On ne peut pas forcer qq'un à aimer immédiatement un autre, quelque soit le contexte. (sinon je l'aurais fait depuis longtemps avec Mika). Aimer quelqu'un pour ce qu'il est, ça prend du temps, car on doit apprendre à se connaître.
Pareil pour l'amitié, parenthèse hors sujet. Il en faut du temps, des rencontres complices et souvent des galères pour devenir des amis. Pour moi les amitiés cela prend des années, je livre rarement la mienne, avec précaution. Et lorsqu'on est rayé de la liste des postulants notamment pour trahison ou lâcheté, cela est irrévocable.
Revenons à l'adoption. Passée la lune de miel de la rencontre, la réalité du chantier de la construction de la relation est là, et qui dit chantier, dit galères.

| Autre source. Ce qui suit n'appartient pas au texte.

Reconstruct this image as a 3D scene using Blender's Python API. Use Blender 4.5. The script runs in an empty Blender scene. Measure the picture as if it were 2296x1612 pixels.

Sinon, parler des ses problèmes pour les résoudre ce n'est pas "se plaindre", au contraire, c'est chercher une solution et souvent déculpabiliser d'autres qui avaient la même souffrance, mais bien cachée ! Donc c'est votre grand droit d'exprimer vos situations de stress, c'est courageux et ça sert aux autres.
Et c'est vrai que ces problèmes de bonding dans l'adoption sont souvent tabous. Ou alors au contraire on peut se prendre des "de quoi tu te plains, tu l'as voulu ce gosse ??".
En résumé, on et tous des humains, parents ou enfants, bourrés de défauts, d'imperfections et maladresses qui changent perpetuellement...
Bon courage, je suis certaine qu'avec le temps ca va aller. Et il ne faut jamais oublier de se placer à la place de son enfant, et d'imaginer ce qu'il vit pour le comprendre un peu mieux."